壁の模様を描いているうち、cerado閉館の時間になったので、門番が呼びにきた。

ふたりで走って表へ出る。出ると後ろで扉が閉まった。

 

  道を歩いている”賢そうでまともそうな女子学生”を呼び止めてと、薫がくるみに合

図を送り道を聞いた。二軒聞き、色々検討した結果、300ペセタの西英・英西辞典を

購入した。espanol ingles diccionarioという。

 

  このあと、EL CORTE INGRESという百貨店にゆき、調味料入れを見つけた。

これはステンレス製で、キャップを回すと穴が塞がったり、開いたりする。形もスマートでコンパクト。
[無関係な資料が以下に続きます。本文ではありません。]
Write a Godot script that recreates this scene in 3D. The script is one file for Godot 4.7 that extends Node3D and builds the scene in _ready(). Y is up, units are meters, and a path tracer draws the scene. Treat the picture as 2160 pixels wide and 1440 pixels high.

レストランを探しながら、結局、CASA DIEGOに舞い戻る。この街では、CASA DIEGO

のように安いところか、全体にすごく高い店とふた通りしかなく、他の中途の値段を付

けている店には期待が持てそうになかった。

ensalada con dosと、caramali fritos,pollo ensalsaそれに、vinoを一杯ずつとる。

久し振りに野菜を食べたようでおいしい。ありきたりのレタスやトマトなのだが。

イカリングも歯切れよく揚がっており、とてもまし。

くるみが頼んだ鳥もものスパイスソースはとりわけ旨かった。いく種類かのスパイスが

混合されているのだが、詳しくないのでこれと言えないのが残念だ。

カレーに似て非なるもの。スペイン料理というよりパキスタン料理という感じだとは、

薫。匂いもよく、鶏もよく煮えているため身離れがよい。

薫は悩んだあげく、同じものと、パン、ヴィノを追加。

勘定書がまた間違っていたので、言いに行く。青年は、ふーとため息をついていたとか。

三回はいったが、2度が一番乗りで、2度勘定が間違っていた。ぼるためにやったのでは

ないらしく、とことん計算が苦手な人のようだった。

この店はいい味を出し、客の入りも上々。コックは意外に若い。この計算の弱い青年と

顔が似ている。兄弟かもしれない。

宿に戻り、これからの予定を考える。おそらくはモロッコへ。